The servers convert natural gas or biogas fuel into electricity without combustion, using solid oxide fuel cell technology, and they use no water in normal operation. With the energy servers, Stop & Shop anticipates saving the fresh water system 1.6 billion-plus gallons annually.

Installations of the microgrids are set to begin early this year at Stop & Shop stores on Massachusetts’ Cape Cod, followed by additional stores in that state and on New York’s Long Island. The Massachusetts projects are made possible by a collaboration with the sponsors of Mass Save, including Cape Light Compact, Eversource and National Grid.

Bloom servers are already in place at Stop & Shop stores in Mount Vernon and Peekskill, N.Y.

Stop & Shop’s other sustainability moves include the opening of a green energy facility in Freetown, Mass., in 2016. The facility features an anaerobic digester to convert food that can’t be sold or donated into energy to power the company’s nearby distribution center.
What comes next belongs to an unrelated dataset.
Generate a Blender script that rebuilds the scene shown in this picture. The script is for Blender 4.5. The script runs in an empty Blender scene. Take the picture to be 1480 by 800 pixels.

To date, the facility has processed more than 160 million pounds of inedible food from 200 of its stores in Massachusetts, Rhode Island and Connecticut and produced roughly 15 million kilowatt-hours, or enough energy to power 1,850 homes a year. 

Stop & Shop employs more than 61,000 associates and operates 400-plus stores in Massachusetts, Connecticut, Rhode Island, New York and New Jersey. Parent company Ahold Delhaize USA is No. 4 on Progressive Grocer’s 2019 Super 50 list of the top grocers in the United States.